He’s Awfully Cocky for a Guy Who Couldn’t Cut It in Nashville

Providing yet more anecdotal evidence that your grandma really was right on just about everything, another bad penny has turned up. Craig Leipold, erstwhile owner of the Nashville Predators (and who couldn’t wait to get out of town while that franchise foundered, and nearly sank, on his watch) is as of a few weeks ago the new owner of the Minnesota Wild.

Thankfully, he’ll have coach Jacques Lemaire to lean on as he gets his feet frozen wet up in St. Paul. However, some teams, including the Leafs, have been sniffing around GM Doug Risebrough. Is the Cragister worried that the sharp and successful Risebrough might jump ship? Hardly.

As far as he’s concerned, St. Paul is the place to be. Everyone else “ought to be worried that we’re not going out and getting their coaches and general managers.” Cause that’s how Craig rolls, when he’s not trying to get out of town as fast as he can.

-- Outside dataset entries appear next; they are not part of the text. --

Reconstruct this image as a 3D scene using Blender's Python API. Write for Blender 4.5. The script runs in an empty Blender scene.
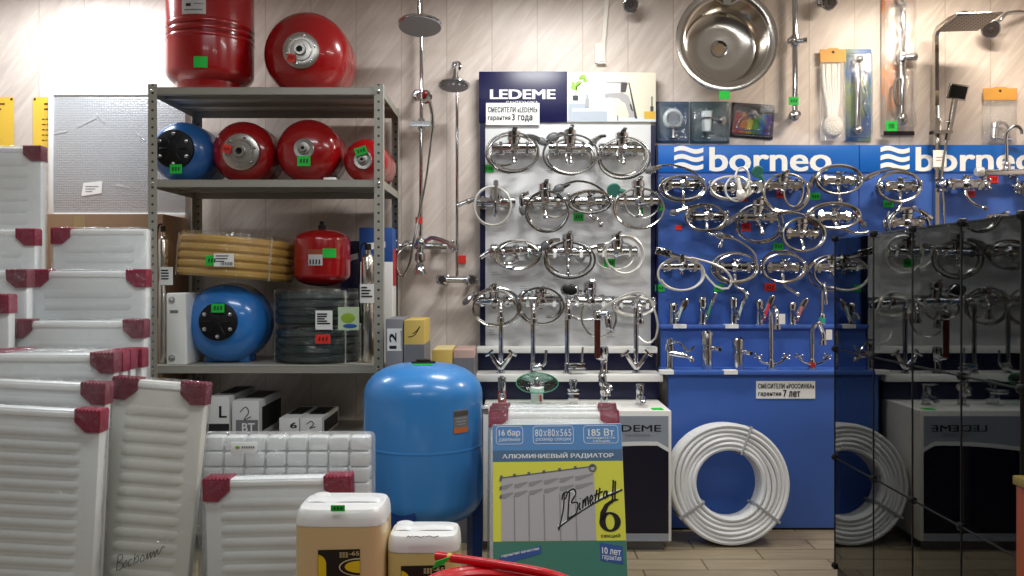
import bpy, bmesh, math, random
from mathutils import Vector, Matrix
SC = bpy.context.scene
C = SC.collection
F, CX, CY, H = 850.0, 512.0, 280.0, 1.33      # focal length in pixels, horizon, eye height
R = math.radians
V = Vector
def W(px, py, Y):
    return V(((px-CX)*Y/F, Y, H+(CY-py)*Y/F))
def XX(px, Y): return (px-CX)*Y/F
def ZZ(py, Y): return H+(CY-py)*Y/F

# ------------------------------------------------------------------ materials
def lin(c):
    return tuple(((x/255)/12.92 if x/255 <= .04045 else ((x/255+.055)/1.055)**2.4) for x in c)
MATS = {}
def mat(name, rgb, rough=.5, metal=0., spec=.5, coat=0., bump=0., bscale=40., trans=0., sub=0., var=0., vscale=6., alpha=None, bstretch=None):
    if name in MATS: return MATS[name]
    m = bpy.data.materials.new(name); m.use_nodes = True
    nt = m.node_tree; b = nt.nodes['Principled BSDF']
    col = lin(rgb)+(1,)
    b.inputs['Base Color'].default_value = col
    b.inputs['Roughness'].default_value = rough
    b.inputs['Metallic'].default_value = metal
    b.inputs['Specular IOR Level'].default_value = spec
    b.inputs['Coat Weight'].default_value = coat
    b.inputs['Coat Roughness'].default_value = .06
    b.inputs['Transmission Weight'].default_value = trans
    if sub:
        b.inputs['Subsurface Weight'].default_value = sub
        b.inputs['Subsurface Radius'].default_value = (.05, .04, .03)
        b.inputs['Subsurface Scale'].default_value = .3
    tc = nt.nodes.new('ShaderNodeTexCoord')
    if bump:
        n = nt.nodes.new('ShaderNodeTexNoise'); n.inputs['Scale'].default_value = bscale; n.inputs['Detail'].default_value = 3
        src = tc.outputs['Object']
        if bstretch:
            mp = nt.nodes.new('ShaderNodeMapping'); mp.inputs['Scale'].default_value = bstretch
            nt.links.new(src, mp.inputs[0]); src = mp.outputs[0]
        nt.links.new(src, n.inputs['Vector'])
        bp = nt.nodes.new('ShaderNodeBump'); bp.inputs['Strength'].default_value = bump; bp.inputs['Distance'].default_value = .01
        nt.links.new(n.outputs[0], bp.inputs['Height']); nt.links.new(bp.outputs[0], b.inputs['Normal'])
    if var:
        n = nt.nodes.new('ShaderNodeTexNoise'); n.inputs['Scale'].default_value = vscale; n.inputs['Detail'].default_value = 5
        nt.links.new(tc.outputs['Object'], n.inputs['Vector'])
        mx = nt.nodes.new('ShaderNodeMix'); mx.data_type = 'RGBA'
        mx.inputs[6].default_value = tuple(x*(1-var) for x in col[:3])+(1,)
        mx.inputs[7].default_value = tuple(min(1, x*(1+var)) for x in col[:3])+(1,)
        nt.links.new(n.outputs[0], mx.inputs[0]); nt.links.new(mx.outputs[2], b.inputs['Base Color'])
    MATS[name] = m
    return m
def film_mat(name, tint=(1, 1, 1), fac=.12, rough=.12, bump=.6, scale=14., facing=.5, white=0., wcol=(.9, .9, .9)):
    """clear plastic film: see-through with wrinkled gloss, optionally hazy"""
    m = bpy.data.materials.new(name); m.use_nodes = True; nt = m.node_tree; nt.nodes.clear()
    o = nt.nodes.new('ShaderNodeOutputMaterial'); t = nt.nodes.new('ShaderNodeBsdfTransparent'); g = nt.nodes.new('ShaderNodeBsdfGlossy')
    t.inputs[0].default_value = tint+(1,); g.inputs['Roughness'].default_value = rough
    g.inputs[0].default_value = (1, 1, 1, 1)
    tc = nt.nodes.new('ShaderNodeTexCoord'); n = nt.nodes.new('ShaderNodeTexNoise'); n.inputs['Scale'].default_value = scale
    n.inputs['Detail'].default_value = 4; n.inputs['Distortion'].default_value = 1.5
    nt.links.new(tc.outputs['Object'], n.inputs['Vector'])
    bp = nt.nodes.new('ShaderNodeBump'); bp.inputs['Strength'].default_value = bump; bp.inputs['Distance'].default_value = .03
    nt.links.new(n.outputs[0], bp.inputs['Height']); nt.links.new(bp.outputs[0], g.inputs['Normal'])
    lw = nt.nodes.new('ShaderNodeLayerWeight'); lw.inputs[0].default_value = .25
    ma = nt.nodes.new('ShaderNodeMath'); ma.operation = 'MULTIPLY_ADD'; ma.inputs[1].default_value = facing; ma.inputs[2].default_value = fac; ma.use_clamp = True
    nt.links.new(lw.outputs['Fresnel'], ma.inputs[0])
    mx = nt.nodes.new('ShaderNodeMixShader'); nt.links.new(ma.outputs[0], mx.inputs[0])
    src = t.outputs[0]
    if white:
        d = nt.nodes.new('ShaderNodeBsdfDiffuse'); d.inputs[0].default_value = wcol+(1,)
        m2 = nt.nodes.new('ShaderNodeMixShader'); m2.inputs[0].default_value = white
        nt.links.new(t.outputs[0], m2.inputs[1]); nt.links.new(d.outputs[0], m2.inputs[2]); src = m2.outputs[0]
    nt.links.new(src, mx.inputs[1]); nt.links.new(g.outputs[0], mx.inputs[2]); nt.links.new(mx.outputs[0], o.inputs[0])
    MATS[name] = m
    return m

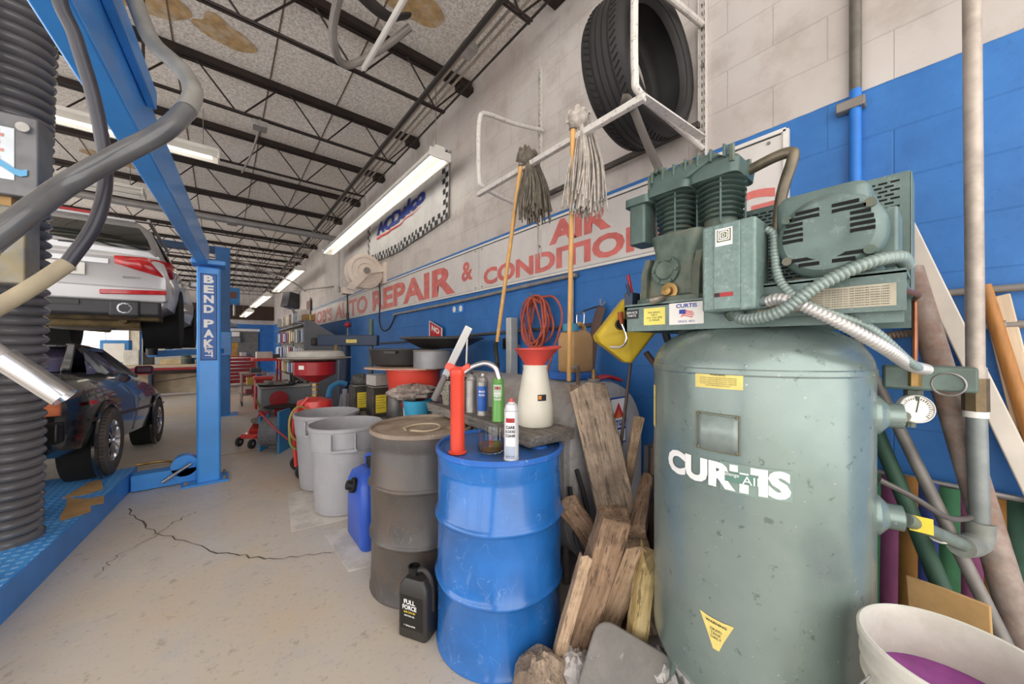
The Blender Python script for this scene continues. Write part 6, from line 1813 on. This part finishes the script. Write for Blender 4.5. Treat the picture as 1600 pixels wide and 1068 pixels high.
# ================================================================== cars
def section(y, w, zb, zbelt, zt, ztop, wt, n=7):
    """half outline of a body at station y, mirrored: sill, side, belt, deck"""
    half = [(w * .86, zb), (w * .97, zb + .05), (w, zb + (zbelt - zb) * .38), (w * .995, zb + (zbelt - zb) * .7), (w * .95, zbelt), (wt, zt), (wt * .55, ztop), (0, ztop + .004)]
    return [(x, y, z) for x, z in half] + [(-x, y, z) for x, z in half[-2::-1]]
def wheel(t, x, y, r, w, rimr, tyre_mat, rim_mat, name='wheel', out=1):
    wt = MB().lathe([(rimr, -w / 2 + .015), (r - .05, -w / 2), (r - .015, -w / 2 + .012), (r, -w / 2 + .03), (r, w / 2 - .03), (r - .015, w / 2 - .012), (r - .05, w / 2), (rimr, w / 2 - .015)], 40, (x, y, r), (1, 0, 0), loop=True).build(name, tyre_mat, t, world=False, sharp=40)
    s = out
    b = MB(); b.lathe([(rimr, s * (w / 2 - .02)), (rimr - .015, s * (w / 2 - .012)), (rimr - .03, s * (w / 2 - .05)), (.05, s * (w / 2 - .055)), (.045, s * (w / 2 - .03)), (0, s * (w / 2 - .028))], 32, (x, y, r), (1, 0, 0))
    b.lathe([(rimr, -w / 2 + .02), (rimr, w / 2 - .02)], 32, (x, y, r), (1, 0, 0))
    for k in range(12):
        a = 2 * math.pi * k / 12
        b.bar((x + s * (w / 2 - .035), y + .04 * math.cos(a), r + .04 * math.sin(a)), (x + s * (w / 2 - .03), y + (rimr - .02) * math.cos(a), r + (rimr - .02) * math.sin(a)), .018, .03, (s, 0, 0))
    b.build('rim', rim_mat, wt, world=False)
    b = MB()
    for k in range(56):
        a = 2 * math.pi * k / 56
        for q in (-.3, 0, .3):
            c = Vector((x + q * w, y + (r + .001) * math.cos(a + q), r + (r + .001) * math.sin(a + q)))
            b.boxc(c, (w * .26, .006, .006), (a + q, 0, 0))
    b.build('tread', mat('tread_dark_%d' % (x * 100), '#3f3a36', .8), wt, world=False)
    return wt
tyre_old = mat('dusty_tyre', '#57504b', .75, 0, .2, 16)
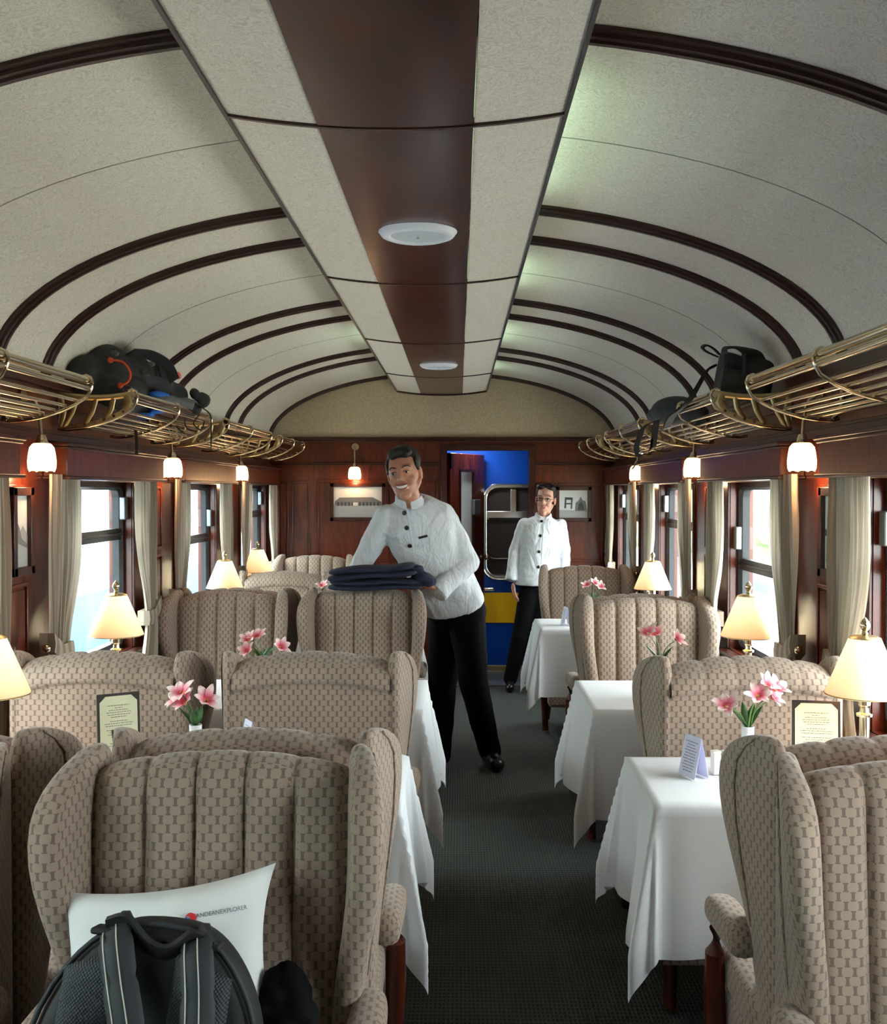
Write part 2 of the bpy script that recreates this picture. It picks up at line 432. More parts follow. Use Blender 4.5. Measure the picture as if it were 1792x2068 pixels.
# cornice and mouldings on the end wall
for (z0, z1, d) in ((1.885, 1.905, .035), (1.87, 1.885, .02), (1.70, 1.712, .02), (1.69, 1.70, .012)):
    for (x0, x1) in ((-WX + .02, EDX0 - .05), (EDX1 + .05, WX - .02)) if z0 < 1.8 else ((-WX + .02, WX - .02),):
        ob('cornice_moulding', MB().box(x0, x1, YE - d, YE + .002, z0, z1), 'dark_mahogany', endw, bevel=.003)
def raised_panel(x0, x1, z0, z1, y, parent, nm='raised_panel', axis='y', sgn=-1, mt='mahogany'):
    # moulding frame round a flat field
    f = MB(); t = .012; d = .010
    def bx(a0, a1, b0, b1, dd):
        if axis == 'y': f.box(a0, a1, min(y, y + sgn * dd), max(y, y + sgn * dd), b0, b1)
        else: f.box(min(y, y + sgn * dd), max(y, y + sgn * dd), a0, a1, b0, b1)
    bx(x0, x1, z1 - t, z1, d); bx(x0, x1, z0, z0 + t, d); bx(x0, x0 + t, z0, z1, d); bx(x1 - t, x1, z0, z1, d)
    bx(x0 + .022, x1 - .022, z0 + .022, z1 - .022, .006)
    return ob(nm, f, mt, parent, bevel=.003)
for (a, b, c, d) in ((560, 582, 970, 1135), (588, 627, 970, 1135), (640, 790, 968, 1135), (800, 885, 968, 1135), (1080, 1122, 975, 1135), (1126, 1218, 975, 1135),
                     (560, 627, 1150, 1370), (640, 885, 1150, 1370), (1080, 1218, 1150, 1370)):
    x0, z1 = xz(a, c); x1, z0 = xz(b, d); raised_panel(x0, x1, z0, z1, YE, endw)
# doorway trim and open door leaf
mb = MB()
mb.box(EDX0 - .045, EDX0, YE - .02, YE + .08, 0, EDZ + .045); mb.box(EDX1, EDX1 + .045, YE - .02, YE + .08, 0, EDZ + .045)
mb.box(EDX0, EDX1, YE - .02, YE + .08, EDZ, EDZ + .045)
door_trim = struct('trim_1', mb, 'dark_mahogany', bevel=.004)
leaf = thing('door_1', None, None, (EDX0 + .01, YE + .07, 0.005)); leaf['kind'] = 'structure'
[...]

I don’t doubt for an instant the devotion of Wild fans, or the quality of life in the Twin Cities. But someone should send Craig a memo that there are only two things that matter in pro sports: money and titles. For an extra million or a chance to win (obviously, in the Leafs case we’re talking about the money), just about anybody will jump ship–even if they have to leave a “quality” owner like Leipold.

For the sake of my compadre Weed Against Speed and his fellow Wild fans, I hope Leipold is not as big of a douche as he sounds, and that he actually follows through on his stated desire to let the hockey people run the show. But if I were one of them, I’d be a little nervous about this fair-weather owner and his big mouth. Leipold had already endeared himself to his new fan base by likening his purchase of the team to taking over as quarterback of the hated Packers from Brett Favre. What’s next? Casually mentioning that Bud Selig “should have contracted the Twins when he had the chance”? A few months under a self-imposed gag order might do him a world of good.


1 Comment

  1. Minnesotans learned long ago never to take an owner too seriously. Shit, Red McCombs owned the fucking Vikings for a few years. Truth be told, most owners should really keep their traps shut.

    As far as Risebrough is concerned, Doug will more than likely stick around Minnesota as long as Jacques wants to coach. If Jacques were Herpes, Doug would be an outbreak because the latter invariably will follow the former.